Likewise, there are varying vertical farming models, but the general principle is: start with a tall building. In cities, many abandoned high-rise factories or warehouses have been used by vertical farming startups. On that structure you can create and use renewable energy resources, such as solar power, wind turbines, and rainwater collection.

Layering floors with trays stacked to the ceiling means more crops can be produced compared to the same area of land. Vertical farming literally creates more farmable land out of thin air.

ICT (Information and communications technology) controls temperature, humidity, carbon dioxide, nutrients airflow and light. As plants don’t need the entire light spectrum to grow, LED lighting which emits only blue and red light is used, resulting in vertical farms having a purple or pink “disco” feel. This purple light is also more energy efficient than white light.

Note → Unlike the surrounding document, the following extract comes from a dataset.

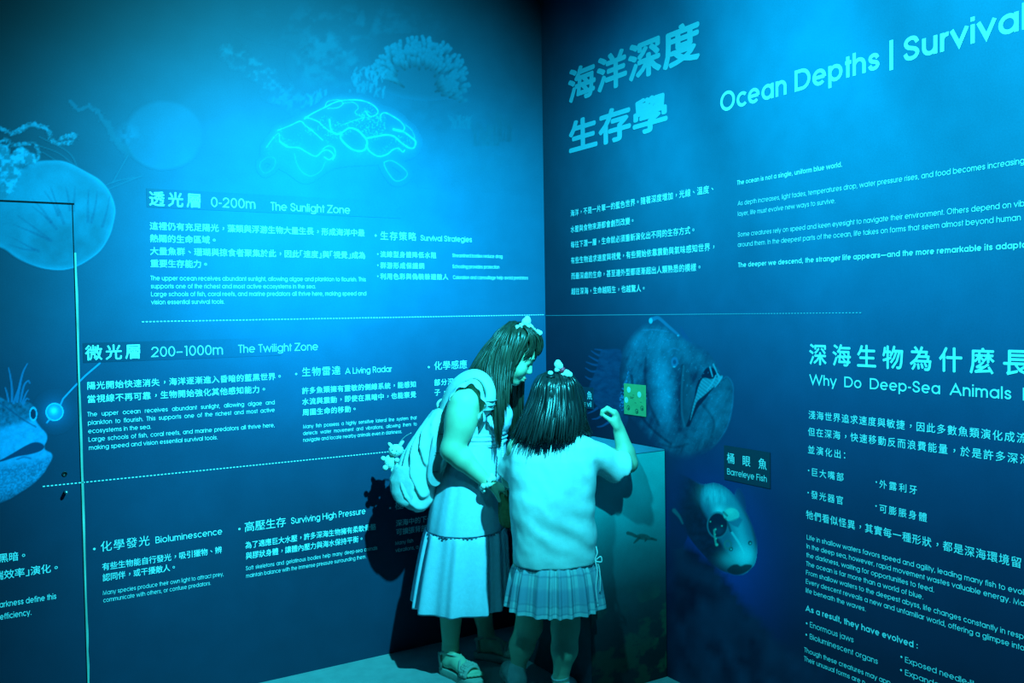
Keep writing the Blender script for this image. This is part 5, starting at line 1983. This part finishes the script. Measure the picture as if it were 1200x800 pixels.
    bow(root, 'hair_bow', M(625.5, 387, -.035), RH * .75 - np.array([0, 0, .55]), 1.15, M_PLUSH)
    # scrunchie on the near wrist
    mb = MB()
    ax = unit(wr - el)
    u1 = unit(np.cross(ax, FH))
    u2 = np.cross(ax, u1)
    rr = np.random.default_rng(6)
    for k in range(18):
        a = k / 18 * 2 * math.pi
        mb.ball(wr + ax * .006 + (u1 * math.cos(a) + u2 * math.sin(a)) * .033 + ax * .008 * math.sin(a * 5) + rr.normal(0, .0015, 3), (.011, .013, .012), 6)
    mb.build('scrunchie', M_PLUSH, root)
    # ---- backpack
    bp = thing('backpack', 'pale gathered backpack worn on the back of the woman in the dress', 'backpack', M(490, 590, 0))
    K = Soft(M(500, 540, 0) - .36, M(500, 540, 0) + .36, .005)
    rows = []
    for y, a0, a1, b in ((476, 515, 522, .07), (481, 507, 525, .105), (490, 500, 526, .124), (503, 491, 525, .134), (518, 481, 523, .14), (533, 472, 521, .143), (548, 465, 518, .144), (562, 462, 516, .143), (575, 464, 513, .138), (584, 470, 510, .128), (590, 477, 506, .112), (594, 487, 500, .08)):
        rows.append((M((a0 + a1) / 2, y, 0), np.linalg.norm(M(a1, y, 0) - M(a0, y, 0)) / 2, b))
    K.stack(rows, .02, 'u', 2.7)
    K.put(lambda P: .0055 * np.sin(((P - rt) @ FH) * 130 - ((P - rt) @ RH) * 90 - P[..., 2] * 34 + 1.5 * fbm(P * 5, 2, 3)) * sstep(.07, -.03, (P - M(500, 530, 0)) @ RH) + .0025 * fbm(P * 14, 3, 8), M(500, 540, 0) - .36, M(500, 540, 0) + .36, 0, 'd')
    body_mesh('body', K, M_BAG, bp, 2)
    K = Soft(M(480, 566, 0) - .26, M(480, 566, 0) + .26, .005)
    rows = []
    for y, a0, a1, b in ((541, 466, 497, .118), (545, 463, 499, .122), (558, 458.5, 500, .126), (572, 459.5, 498, .122), (582, 465, 495, .112), (588, 473, 491, .09)):
        rows.append((M((a0 + a1) / 2, y, 0), np.linalg.norm(M(a1, y, 0) - M(a0, y, 0)) / 2, b + .022))
    K.stack(rows, .02, 'u', 2.6)
    K.put(lambda P: .0045 * np.sin(((P - rt) @ FH) * 170 + 1.5 * fbm(P * 6, 2, 5) + ((P - rt) @ RH) * 60) + .003 * fbm(P * 18, 3, 2), M(480, 566, 0) - .26, M(480, 566, 0) + .26, 0, 'd')
    body_mesh('front_pocket', K, M_BAG, bp, 2)
    # side panel with three seams
    out = spline([(521, 487), (524.5, 500), (522, 522), (518, 545), (514, 567), (505, 570), (499, 560), (501, 535), (506, 508), (512, 492)], 5, True)
    mb = MB()
    inner = [M(x, y, -.1445 + .02 * ((y - 545) / 45) ** 4 * (y < 545) + .012) for x, y in out]
    outer = [M(514 + (x - 512) * .96, 530 + (y - 530) * .97, -.1475 + .02 * ((y - 545) / 45) ** 4 * (y < 545)) for x, y in out]
    mb.loft([inner, outer], True, (False, True))
    sp = mb.build('side_panel', M_BAG_D, bp, False)
    mb = MB()
    for x0, y0, x1, y1 in ((507, 508, 525, 507), (503, 530, 522, 531), (500, 552, 517, 553)):
        mb.tube([M(x0 + 7, y0 + .6, -.1462), M((x0 + x1) / 2 + 2.5, y0 + .8, -.1468), M(x1 - 3, y1, -.1462)], .0016, 6)
    mb.build('seam', M_BLACK, sp)
    for sgn in (-1, 1):
        d = lambda v: v * sgn
        P = spline([M(517, 488, d(.07)), M(523, 468, d(.09)), M(532, 452, d(.115)), M(544, 442, d(.138)), M(557, 438.5, d(.150)), M(568, 444, d(.166)), M(574, 455, d(.184)), M(575, 467, d(.196)), M(571, 480, d(.196)), M(560, 490, d(.182)), M(544, 503, d(.168)), M(528, 525, d(.160)), M(512, 566, d(.125))], 6)
        tt = np.linspace(0, 1, len(P))
        mb = MB()
        sd = unit(FH * sgn * .74 - RH * .6)
        Tg = np.gradient(P, axis=0)
        sides = []
        for t_ in Tg:
            t_ = unit(t_)
            sides.append(unit(FH * sgn * .72 + .66 * (RH * t_[2] - np.array([0, 0, 1.]) * (t_ @ RH))))
        band(mb, P, sides, np.interp(tt, [0, .12, .3, .62, .72, 1], [.042, .050, .054, .052, .024, .022]), .016)
        st = mb.build('shoulder_strap', M_BAG, bp)
        mb = MB()
        c, c2 = P[int(len(P) * .60)], P[int(len(P) * .66)]
        for k_ in range(3):
            q = c + (c2 - c) * k_ / 2
            band(mb, [q - sd * .028 + RH * .008, q + RH * .012 + FH * sgn * .009, q + sd * .028 + FH * sgn * .004], unit(c2 - c), .006, .005)
        mb.build('strap_webbing', M_BAG_D, st)
    mb = MB()
    mb.tube(spline([M(516, 482, -.03), M(512.5, 474, -.03), M(516, 469, -.01), M(519.5, 470, .02), M(519, 479, .03)], 6), .009, 8, (1, .6))
    mb.build('carry_handle', M_BAG, bp)
    # ---- plush charm on the backpack
    ch = thing('plush_charm', 'white plush bunny charm hanging from the left side of the backpack', 'charm', M(463, 552, 0.010))
    mb = MB()
    mb.ball(M(457, 541, 0.000), (.026, .024, .032), 10)
    for x, y, r in ((451.5, 548, .0125), (461, 551, .0125), (449, 537, .011), (465, 539, .0115)):
        mb.ball(M(x, y, -0.015), r, 8)
    mb.build('body', M_PLUSH, ch)
    mb = MB()
    mb.ball(M(464, 527.5, 0.000), (.034, .030, .027), 10)
    mb.ball(M(461.5, 530, -0.028), (.013, .008, .010), 7)
    mb.build('head', M_PLUSH, ch)
    for x, y, dx, dy_ in ((469.5, 520.5, 3.5, -4), (458, 522, -3, -3.5)):
        mb = MB()
        mb.tube([M(x - dx * .6, y - dy_ * .6, 0.000), M(x, y, 0.000), M(x + dx * .6, y + dy_ * .6, 0.000), M(x + dx, y + dy_, 0.000)], [.010, .012, .0105, .005], 8, (1, .7))
        mb.build('ear', M_PLUSH, ch)
    mb = MB()
    for x, y in ((460, 527), (465, 528)):
        mb.ball(M(x, y, -0.031), .0028, 6)
    mb.build('eyes', M_BLACK, ch)
    mb = MB()
    mb.tube(spline([M(467, 520, 0.000), M(474, 512, -0.010), M(482, 507, -0.025)], 5), .0022, 6)
    mb.build('cord', M_BAG_D, ch)
    # ---- small purse on a bead chain
    pu = thing('purse', 'small woven olive purse hanging below the hand of the woman in the dress', 'purse', M(595, 616, -.20))
    K = Soft(M(595, 596, -.20) - .13, M(595, 596, -.20) + .13, .0035)
    rows = []
    for y, a0, a1, b in ((574, 589, 600, .016), (578, 586.5, 602, .022), (586, 585.5, 603.5, .026), (600, 585.5, 604.5, .030), (609, 586, 604.5, .028), (614, 588, 603, .022), (616.5, 591, 600, .014)):
        rows.append((M((a0 + a1) / 2, y, -.20), np.linalg.norm(M(a1, y, -.20) - M(a0, y, -.20)) / 2, b))
    K.stack(rows, .006, 'u', 2.6)
    px = .0137
    K.put(lambda P: -.0018 * np.cos(2 * math.pi * ((P - rt) @ RH) / px) * np.cos(2 * math.pi * P[..., 2] / px), M(595, 596, -.20) - .13, M(595, 596, -.20) + .13, 0, 'd')
    body_mesh('bag', K, M_PURSE, pu, 1)
    mb = MB()
    rim = [M(x, y, -.20) for x, y in spline([(589, 574), (586, 579), (585, 590), (585, 604), (587, 613), (594, 617.5), (602, 614), (605, 605), (604, 590), (602, 578), (599, 574)], 4)]
    mb.tube(rim, .0042, 6)
    mb.build('piping', M_PURSE, pu)
    mb = MB()
    cpts = spline([M(592, 576, -.205), M(591.5, 560, -.235), M(590, 545, -.215), M(589, 530, -.195), M(588.5, 519, -.18)], 10)
    sdist = np.r_[0, np.cumsum(np.linalg.norm(np.diff(cpts, axis=0), axis=1))]
    for q in np.arange(0, sdist[-1], .0095):
        p = np.array([np.interp(q, sdist, cpts[:, j]) for j in range(3)])
        mb.ball(p, .0048, 4)
    mb.build('bead_chain', M_CHAIN, pu)


woman()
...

The resulting products are clean, green and require no washing.

Lettuce stays fresh 4x longer and is 80% lower in potassium.

A restaurant and grocery store on the ground level of a vertical farm could bring new meaning to “buy local.”

Vertical farming doesn’t stop at lettuce or in fact vegetables. With smart technology you could grow virtually anything in a building. Imagine skyscrapers filled not only with floor upon floor of veges, but also orchards filled with fruit? Totally possible.

Advantages? There are a myriad

Key is water conservation. Vertically farmed lettuce uses around 5% of the water consumed by field-grown lettuce farming.

Vertical farming also grows plants faster, in greater qualities, is weather proof and can produce year round crops. A vertical farm can, in theory, be built anywhere to efficiently use urban space.

Food could go from farm to plate quicker, generating a much lower environmental footprint. Transport costs and carbon-dioxide emissions involved with moving produce over long distances would be reduced and fuel costs slashed. There would also be a reduction in product spoilage.

What’s better than vertical farming in the next building? Vertical farming in your own home!

Growing your own greens at home may be the next craze and start-ups are even now, working on it. You may, in the future, be able to get a vertical farm the size of a household refrigerator.

You’ll never get fresher, greener, or have a shorter field to fork time!